In case you missed it, Baldur's Gate 3 is one of the all-timers. Not just a brilliant RPG, and a near-perfect return to a gaming touchstone, but a game that over-delivered while knowing exactly when to call it a day. Developer Larian was almost built to make this but, after a hugely successful launch followed by a bow-tying epilogue, it knew where to draw the line: CEO Swen Vincke announced at GDC earlier this year that it was done with Baldur's Gate. No DLC, no sequel, just a dream project perfectly executed.
So it's up to Wizards of the Coast, or Hasbro if you prefer, to work out what the future looks like for Baldur's Gate. But that doesn't mean Larian never thought about it, and in a new interview Baldur's Gate 3 narrative director Adam Smith told GamesRadar+ about how the studio was «pushing around ideas for Baldur's Gate 4» but «we didn't have the fire.»
Smith was speaking at Digital Dragons, an event in Poland, when he addressed the studio's decision to move on from Baldur's Gate 3. The way that Sven Vincke talks about it, the reaction was one of collective relief, and what Smith says has a similar vibe.

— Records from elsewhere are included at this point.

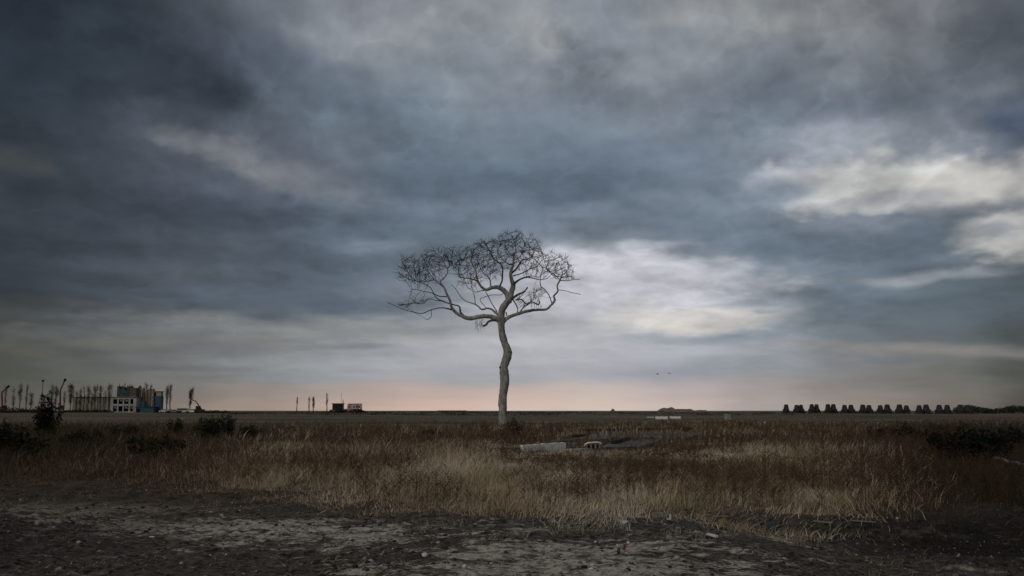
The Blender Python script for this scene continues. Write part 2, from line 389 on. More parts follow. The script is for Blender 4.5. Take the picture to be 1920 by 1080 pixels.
SUN_EL = math.radians(32); SUN_AZ = math.radians(-140)   # behind the camera, to the left
SUN_ROT = SUN_AZ
CLOUDS = [
 # px, py, rx, ry, colour, alpha, rot, softness, roughness
 (1510,338,110,30,(172,177,188),.85,0,.28,1.7),
 (1690,342,165,46,(200,200,196),.85,4,.28,1.7),
 (1850,345,110,36,(190,186,180),.8,0,.5,1.5),
 (1450,352,70,20,(112,124,138),.75,0,.4,1.2),
 (1700,372,70,14,(140,143,150),.6,0,.5,1.5),
 (1560,270,60,34,(165,170,180),.6,0,.5,1.8),
 (1830,398,90,16,(92,98,108),.8,0,.5,1.2),
 (1890,438,80,26,(192,190,186),.85,0,.35,1.6),
 (1905,228,48,38,(70,82,100),.85,0,.4,1.2),
 (1860,165,50,30,(125,132,142),.5,0,.5,1.5),
 (445,298,100,15,(128,130,132),.6,17,.45,1.9),
 (575,335,95,24,(128,130,136),.65,14,.45,1.9),
 (24,300,50,16,(78,78,76),.4,10,.5,1.5),
 (1110,508,115,30,(194,196,205),.8,0,.4,1.4),
 (1230,545,170,50,(203,203,210),.85,8,.45,1.5),
 (1300,600,125,18,(230,222,212),.9,0,.5,1.3),
 (1120,560,160,50,(182,182,188),.55,0,.6,1.5),
 (1420,568,40,12,(150,156,164),.6,0,.5,1.5),
 (1700,517,100,11,(150,154,160),.8,0,.5,1.1),
 (1090,395,60,12,(124,134,148),.5,0,.5,1.5),
 (1005,75,34,46,(168,171,174),.6,30,.5,2.2),
 (740,60,120,42,(148,152,157),.6,-8,.5,1.6),
 (806,24,14,8,(180,184,190),.45,0,.8,1.6),
 (620,618,250,22,(140,142,142),.7,0,.6,1.3),
 (350,640,180,14,(112,113,110),.55,0,.6,1.3),
 (800,690,260,20,(164,166,173),.55,0,.6,1.2),
 (660,655,60,5,(104,108,116),.7,0,.6,.8),
 (240,652,70,6,(104,102,98),.6,0,.6,.8),
 (60,660,60,8,(90,86,80),.6,5,.6,1),
 (300,688,120,5,(84,86,86),.5,0,.6,.8),
 (560,560,250,14,(82,92,104),.7,0,.5,1.2),
 (720,462,50,12,(118,128,140),.6,0,.5,1.5),
 (650,388,90,12,(104,114,128),.6,0,.5,1.5),
 (860,395,60,18,(112,124,138),.5,0,.5,1.5),
 (1272,376,46,15,(128,138,152),.6,0,.5,1.4),
 (200,495,90,14,(72,76,86),.6,0,.5,1.2),
 (380,462,110,20,(78,84,94),.5,0,.5,1.5),
 (150,572,50,6,(78,80,84),.6,0,.5,1),
 (1540,600,180,14,(112,122,132),.5,0,.6,1.2),
 (1700,655,170,9,(140,132,128),.6,3,.6,1),
 (1280,22,90,16,(156,158,158),.5,0,.5,1.5),
 (1480,30,50,14,(158,160,158),.5,0,.5,1.5),
 (1250,120,80,20,(146,150,156),.5,0,.5,1.5),
 (1520,560,120,8,(92,104,116),.5,0,.6,1.2),
 (1100,655,300,26,(180,181,189),.5,0,.6,1.2),
 (1330,630,130,6,(125,134,148),.6,0,.6,1.0),
 (1750,150,200,34,(92,98,106),.6,0,.4,1.8),
 (1500,215,150,22,(98,108,120),.55,0,.4,1.8),
 (560,150,170,40,(78,86,98),.5,10,.4,1.8),
 (230,130,150,50,(40,46,54),.6,0,.4,1.8),
 (900,345,260,24,(90,103,118),.5,0,.4,1.8),
 (1150,440,200,18,(92,105,119),.5,0,.35,1.8),
 (1620,450,220,18,(88,99,112),.6,0,.4,1.6),
 (1750,585,200,24,(84,95,106),.5,0,.4,1.6),
 (330,400,200,26,(54,60,70),.55,0,.4,1.8),
 (1180,470,70,8,(165,170,180),.5,0,.4,1.6),
]
build_world()
sun = bpy.data.lights.new('sun', 'SUN'); sun.energy = .8; sun.angle = math.radians(25); sun.color = (1, .93, .84)
so = link(bpy.data.objects.new('sun', sun))
sd = Vector((math.cos(SUN_EL)*math.sin(SUN_AZ), math.cos(SUN_EL)*math.cos(SUN_AZ), math.sin(SUN_EL)))
so.rotation_euler = sd.to_track_quat('Z', 'Y').to_euler()

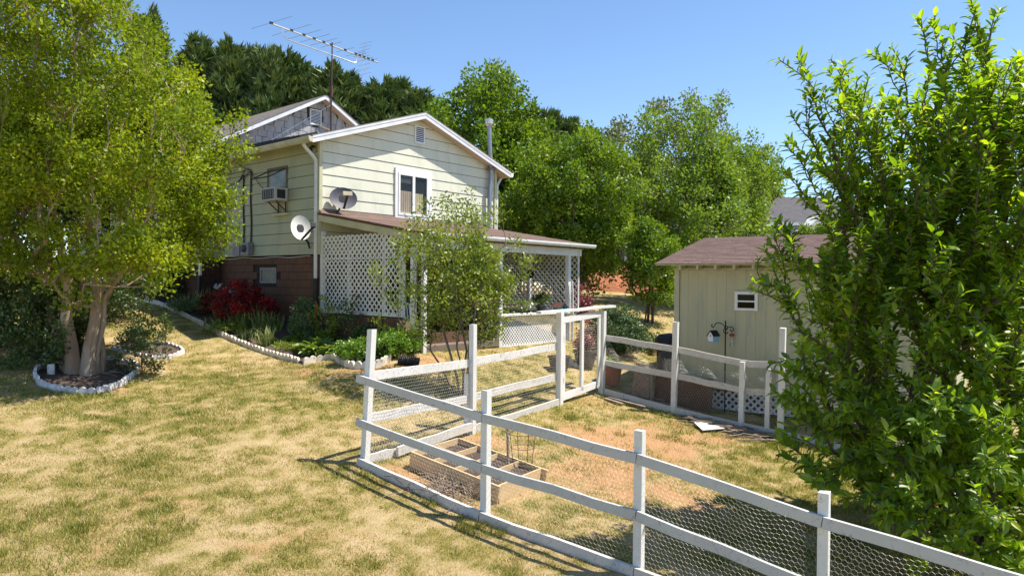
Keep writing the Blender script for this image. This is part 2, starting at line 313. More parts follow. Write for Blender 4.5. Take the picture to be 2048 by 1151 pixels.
class VNoise:
    def __init__(s, seed): s.g = np.random.RandomState(seed).rand(256, 256)
    def __call__(s, x, y):
        xi = np.floor(x).astype(int); yi = np.floor(y).astype(int); fx = x-xi; fy = y-yi; fx = fx*fx*(3-2*fx); fy = fy*fy*(3-2*fy)
        g = s.g; a = g[xi % 256, yi % 256]; b = g[(xi+1) % 256, yi % 256]; c = g[xi % 256, (yi+1) % 256]; d = g[(xi+1) % 256, (yi+1) % 256]
        return a*(1-fx)*(1-fy)+b*fx*(1-fy)+c*(1-fx)*fy+d*fx*fy
    def fbm(s, x, y, sc, o=4):
        t = 0; am = 1; n = 0
        for i in range(o): t = t+am*s(x*sc+i*17.3, y*sc+i*9.1); n += am; am *= 0.55; sc *= 2.1
        return t/n
NZ = VNoise(3); NZ2 = VNoise(11)
nd = V3(.819, -.574, 0); md = V3(.574, .819, 0)       # along the near fence, and away across the pen
PA = V3(-1.98, 9.6, 0)
def lawn_state(x, y):
    """0 green .. 1 dry straw, and amount of bare red soil"""
    dry = 0.575+0.62*(NZ.fbm(x, y, 0.45, 4)-0.5)+0.62*(NZ2.fbm(x, y, 1.9, 3)-0.5)+1.15*(NZ.fbm(x+31, y+7, 6.5, 2)-0.5)
    a = (x-PA[0])*nd[0]+(y-PA[1])*nd[1]; b = (x-PA[0])*md[0]+(y-PA[1])*md[1]
    inpen = (a > 0) & (b > -0.05) & (b < 7.1)
    bare = 1.6*(NZ2.fbm(x+40, y, 0.5, 4)-0.56)+0.55*(NZ.fbm(x, y+30, 3.1, 3)-0.5)
    core = np.exp(-(((a-2.0)/2.6)**2+((b-4.0)/2.8)**2))
    bare = np.where(inpen, bare+0.30*core+0.05+0.5*(NZ.fbm(x+9, y, 1.7, 3)-.5), bare-0.02)
    far = np.clip((y-16)/14, 0, 1); bare = bare-0.05*far
    for (px, py, r_, k_) in BARE: bare = bare+k_*np.exp(-(((x-px)**2+(y-py)**2)/(r_*r_)))
    dry = np.where(inpen, dry-0.12, dry)+0.0*far
    return np.clip(dry, 0, 1), np.clip(bare, 0, 1)
BARE = []
for (u, v, r_, k_) in [(380, 652, .5, .3), (470, 695, .45, .42), (530, 720, .5, .5), (600, 742, .5, .5), (680, 742, .5, .5), (760, 745, .5, .45), (850, 725, .7, .5), (900, 708, .6, .4), (240, 780, .5, .4), (320, 800, .5, .35),
      (860, 965, .5, .4), (780, 950, .5, .4), (1030, 1050, .6, .35), (545, 960, .35, .35), (540, 1090, .4, .35), (150, 985, .25, .35), (1160, 790, .6, .5), (700, 990, .4, .2), (1180, 740, .6, .35)]:
    p = gnd(u, v); BARE.append((p[0], p[1], r_, k_))
def make_ground():
    ax = np.unique(np.r_[-400, -200, -100, -60, -40, np.arange(-30, -13, 0.8), np.arange(-13, 9, 0.11), np.arange(9, 30, 0.8), 40, 60, 100, 200, 400])
    ay = np.unique(np.r_[-60, -30, -10, -3, np.arange(0, 4, 0.5), np.arange(4, 21, 0.11), np.arange(21, 42, 0.5), 50, 70, 100, 200, 400, 800])
    X, Y = np.meshgrid(ax, ay); Z = ground(X, Y)
    nearm = (Y > 3) & (Y < 24) & (abs(X) < 14)
    Z = Z+np.where(nearm, 0.035*(NZ.fbm(X, Y, 1.6, 4)-0.5)+0.025*(NZ2.fbm(X, Y, 6, 2)-0.5), 0)
    nx, ny = len(ax), len(ay); i = np.arange(ny-1)[:, None]*nx+np.arange(nx-1)[None]; F = np.stack([i, i+1, i+nx+1, i+nx], -1).reshape(-1, 4)
    me = npmesh('ground', np.stack([X, Y, Z], -1).reshape(-1, 3), F, None, smooth=True)
    dry, bare = lawn_state(X.ravel(), Y.ravel())
    for nme, arr in (('dry', dry), ('bare', bare)):
        a = me.attributes.new(nme, 'FLOAT', 'POINT'); a.data.foreach_set('value', arr.astype(np.float32))
    m, t, out = newmat('patchy_lawn'); v = pos(t)
    ad = N(t, 'ShaderNodeAttribute', attribute_name='dry').outputs['Fac']; ab = N(t, 'ShaderNodeAttribute', attribute_name='bare').outputs['Fac']
    def add(a, b, k):
        q = N(t, 'ShaderNodeMath', operation='MULTIPLY_ADD'); t.links.new(b, q.inputs[0]); q.inputs[1].default_value = k; t.links.new(a, q.inputs[2]); return q.outputs[0]
    f1 = noise(t, v, 9, 7, 0.8); f2 = noise(t, v, 36, 5, 0.8)
    d = add(add(ad, f1, 1.2), f2, 1.0); sb = N(t, 'ShaderNodeMath', operation='SUBTRACT'); t.links.new(d, sb.inputs[0]); sb.inputs[1].default_value = 1.07
    col = ramp(t, sb.outputs[0], [(0.0, (0.14, 0.14, 0.026)), (0.30, (0.25, 0.215, 0.058)), (0.55, (0.365, 0.285, 0.115)), (0.95, (0.49, 0.37, 0.205))])
    soilc = ramp(t, noise(t, v, 22, 6, 0.7), [(0.3, (0.40, 0.215, 0.105)), (0.7, (0.54, 0.335, 0.175))])
    b2 = add(add(ab, f1, 0.75), f2, 0.35); sb2 = N(t, 'ShaderNodeMath', operation='SUBTRACT'); t.links.new(b2, sb2.inputs[0]); sb2.inputs[1].default_value = 0.55
    bm_ = ramp(t, sb2.outputs[0], [(0.16, (0, 0, 0)), (0.5, (1, 1, 1))])
    col = mixc(t, bm_, col, soilc)
    princ(t, out, col, 0.95, 0, 0.1, bump(t, add(noise(t, v, 45, 5, 0.8), noise(t, v, 130, 3), 0.5), 0.9, 0.03))
    me.materials.append(m); o = link('ground', me); setk(o, kind='structure'); return o
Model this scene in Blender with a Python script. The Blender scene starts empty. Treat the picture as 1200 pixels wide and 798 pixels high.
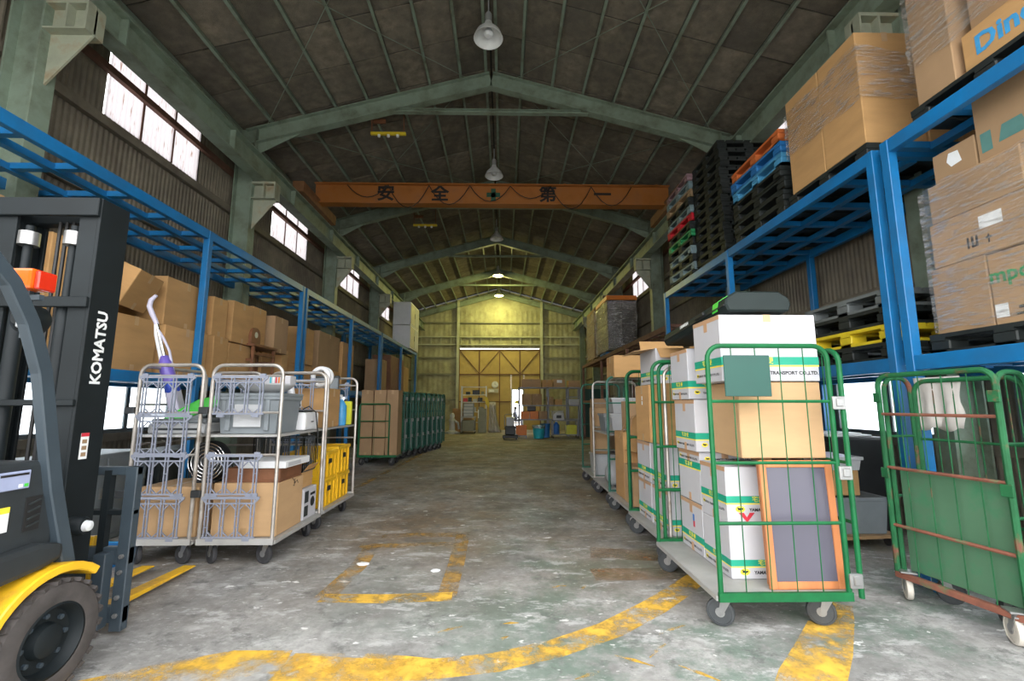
import bpy, bmesh, math, random
from mathutils import Vector, Matrix
random.seed(7)
PI = math.pi
scene = bpy.context.scene
C = scene.collection

# ---------------------------------------------------------------- camera, world, light, exposure
cam_d = bpy.data.cameras.new('camera'); cam_d.sensor_width = 36.0; cam_d.lens = 16.0
cam_d.clip_start = 0.05; cam_d.clip_end = 200
cam = bpy.data.objects.new('camera', cam_d); C.objects.link(cam)
cam.location = (0, 0, 1.35)
cam.rotation_euler = (PI/2 + math.atan(75/533.3), 0, -math.atan(10/533.3))
scene.camera = cam

world = bpy.data.worlds.new('overcast_sky'); scene.world = world; world.use_nodes = True
wn = world.node_tree.nodes; wl = world.node_tree.links
bg = wn['Background']; bg.inputs[0].default_value = (0.985, 0.99, 1.0, 1); bg.inputs[1].default_value = 2.6
scene.view_settings.view_transform = 'Standard'; scene.view_settings.look = 'None'
scene.view_settings.gamma = 1.0; scene.view_settings.use_curve_mapping = False
scene.view_settings.exposure = 1.2

# ---------------------------------------------------------------- materials
MATS = {}
def mat(name, col, rough=0.6, metal=0.0, var=0.12, scale=6.0, bump=0.0, bscale=None, rand=0.0, col2=None, amt=0.5,
        scale2=3.0, soft=0.06, stretch=(1, 1, 1), spec=0.5, alpha=1.0, trans=0.0, emit=0.0, coat=0.0):
    m = bpy.data.materials.new(name); m.use_nodes = True; MATS[name] = m
    n = m.node_tree.nodes; l = m.node_tree.links; b = n['Principled BSDF']
    b.inputs['Roughness'].default_value = rough; b.inputs['Metallic'].default_value = metal
    b.inputs['Specular IOR Level'].default_value = spec
    b.inputs['Coat Weight'].default_value = coat
    tc = n.new('ShaderNodeTexCoord'); oi = n.new('ShaderNodeObjectInfo')
    ml = n.new('ShaderNodeMath'); ml.operation = 'MULTIPLY'; ml.inputs[1].default_value = 37.0; l.new(oi.outputs['Random'], ml.inputs[0])
    mp = n.new('ShaderNodeMapping'); mp.inputs['Scale'].default_value = stretch
    l.new(tc.outputs['Object'], mp.inputs['Vector'])
    ad = n.new('ShaderNodeVectorMath'); l.new(mp.outputs[0], ad.inputs[0]); l.new(ml.outputs[0], ad.inputs[1])
    nz = n.new('ShaderNodeTexNoise'); nz.inputs['Scale'].default_value = scale; nz.inputs['Detail'].default_value = 5; nz.inputs['Roughness'].default_value = 0.6
    l.new(ad.outputs[0], nz.inputs['Vector'])
    mr = n.new('ShaderNodeMapRange'); mr.inputs[1].default_value = 0.3; mr.inputs[2].default_value = 0.7
    l.new(nz.outputs['Fac'], mr.inputs[0])
    mx = n.new('ShaderNodeMix'); mx.data_type = 'RGBA'
    mx.inputs[6].default_value = tuple(min(1, c*(1-var)) for c in col)+(1,)
    mx.inputs[7].default_value = tuple(min(1, c*(1+var)) for c in col)+(1,)
    l.new(mr.outputs[0], mx.inputs[0])
    out = mx.outputs[2]
    if col2 is not None:
        n2 = n.new('ShaderNodeTexNoise'); n2.inputs['Scale'].default_value = scale2; n2.inputs['Detail'].default_value = 8; n2.inputs['Roughness'].default_value = 0.65
        l.new(ad.outputs[0], n2.inputs['Vector'])
        r2 = n.new('ShaderNodeMapRange'); t = 1-amt
        r2.inputs[1].default_value = 0.28+0.44*t-soft; r2.inputs[2].default_value = 0.28+0.44*t+soft
        l.new(n2.outputs['Fac'], r2.inputs[0])
        m2 = n.new('ShaderNodeMix'); m2.data_type = 'RGBA'; l.new(r2.outputs[0], m2.inputs[0]); l.new(out, m2.inputs[6]); m2.inputs[7].default_value = tuple(col2)+(1,)
        out = m2.outputs[2]
    if rand > 0:
        hs = n.new('ShaderNodeHueSaturation'); rr = n.new('ShaderNodeMapRange'); rr.inputs[3].default_value = 1-rand; rr.inputs[4].default_value = 1+rand
        l.new(oi.outputs['Random'], rr.inputs[0]); l.new(rr.outputs[0], hs.inputs['Value']); l.new(out, hs.inputs['Color']); out = hs.outputs[0]
    l.new(out, b.inputs['Base Color'])
    if bump > 0:
        nb = n.new('ShaderNodeTexNoise'); nb.inputs['Scale'].default_value = bscale or scale*3; nb.inputs['Detail'].default_value = 4
        l.new(ad.outputs[0], nb.inputs['Vector'])
        bp = n.new('ShaderNodeBump'); bp.inputs['Strength'].default_value = bump; bp.inputs['Distance'].default_value = 0.02
        l.new(nb.outputs['Fac'], bp.inputs['Height']); l.new(bp.outputs[0], b.inputs['Normal'])
    if emit > 0:
        b.inputs['Emission Color'].default_value = tuple(col)+(1,); b.inputs['Emission Strength'].default_value = emit
    if alpha < 1: b.inputs['Alpha'].default_value = alpha
    return m

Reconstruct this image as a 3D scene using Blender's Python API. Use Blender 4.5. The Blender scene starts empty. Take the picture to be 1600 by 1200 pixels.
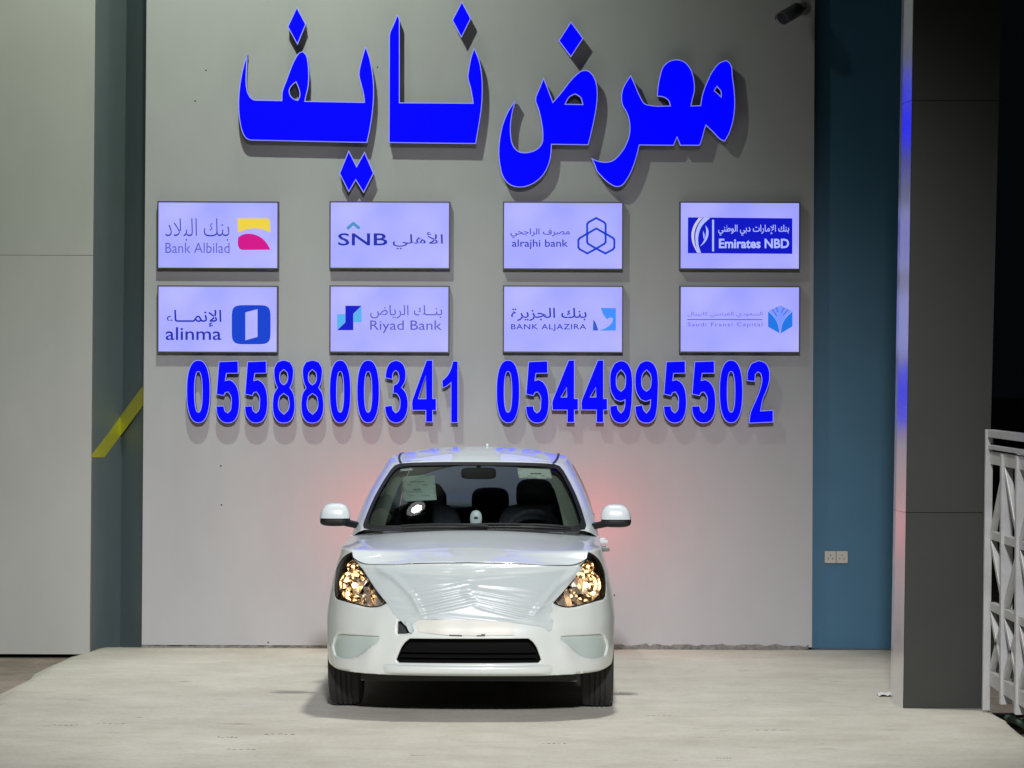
import bpy, math, random
import numpy as np
from mathutils import Vector, Matrix
from mathutils.geometry import delaunay_2d_cdt

random.seed(7)
R = math.radians
scene = bpy.context.scene
COL = scene.collection

# ------------------------------------------------------------------ camera
F, HOR, CAMZ, ROLL = 5000.0, 585.0, 1.96, 0.0036   # focal length in photo pixels, horizon row, eye height
cd = bpy.data.cameras.new('camera')
cd.sensor_width = 36.0
cd.lens = 36.0 * F / 1600.0
cd.clip_end = 500
cam = bpy.data.objects.new('camera', cd)
COL.objects.link(cam)
cam.matrix_world = (Matrix.Translation((0, 0, CAMZ)) @ Matrix.Rotation(-math.atan((600 - HOR) / F), 4, 'X')
                    @ Matrix.Rotation(R(90), 4, 'X') @ Matrix.Rotation(ROLL, 4, 'Z'))
scene.camera = cam

# ------------------------------------------------------------------ world: night sky
w = bpy.data.worlds.new('World')
scene.world = w
w.use_nodes = True
bg = w.node_tree.nodes['Background']
bg.inputs[0].default_value = (0.35, 0.42, 0.6, 1)
bg.inputs[1].default_value = 0.004

# ------------------------------------------------------------------ lamps of the forecourt
def spot(name, loc, target, power, color, cone, blend, radius):
    d = bpy.data.lights.new(name, 'SPOT')
    d.energy, d.color, d.spot_size, d.spot_blend, d.shadow_soft_size = power, color, R(cone), blend, radius
    o = bpy.data.objects.new(name, d)
    COL.objects.link(o)
    o.location = loc
    o.rotation_euler = (Vector(target) - Vector(loc)).to_track_quat('-Z', 'Y').to_euler()
    return o

spot('flood_lamp_over_sign', (-1.69, 18.9, 6.95), (-3.0, 22.84, 4.3), 800, (0.87, 1.0, 0.83), 122, 1.0, 0.07)
spot('flood_lamp_beside_sign', (0.5, 19.35, 7.4), (0.1, 19.2, 0.0), 1050, (0.98, 1.0, 0.94), 68, 0.6, 0.25)
spot('street_lamp_light', (0.3, 1.0, 7.5), (-0.5, 18.0, 0.0), 13200, (0.965, 0.97, 1.0), 32, 1.0, 0.5)

# ------------------------------------------------------------------ render settings
scene.view_settings.view_transform = 'Standard'
scene.view_settings.look = 'None'
scene.view_settings.exposure = 0.0
scene.view_settings.gamma = 1.0
scene.render.engine = 'CYCLES'
cy = scene.cycles
cy.use_denoising = True
cy.sample_clamp_indirect = 4.0
cy.max_bounces = 8
cy.transparent_max_bounces = 12
cy.caustics_reflective = False
cy.caustics_refractive = False

# ------------------------------------------------------------------ materials
def lin(c):
    return tuple(((v / 255) / 12.92 if v / 255 <= 0.04045 else ((v / 255 + 0.055) / 1.055) ** 2.4) for v in c)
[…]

«For us, we didn't have anything unfinished that we wanted to say, we wanted to move on to other worlds,» said Smith. «And we tried, we did start pushing around ideas for Baldur's Gate 4, and they didn't excite us, we didn't have the fire. It feels like it should have been a harder decision than it was, but it wasn't.»
The key factor? Larian is independent. Baldur's Gate 3 was an enormous commercial success, to the extent that in another context a sequel would've been an inevitability. But Larian didn't need to do Baldur's Gate 4 to keep the lights on.
«We came to the realization,» continues Smith, "'do we have that fire?' And we didn't, so it was obvious: we don't do it. And it's great to work in a place where that's true, and you're not told 'yeah but it'll earn us this much money so therefore we're going to do it'. That was never a question."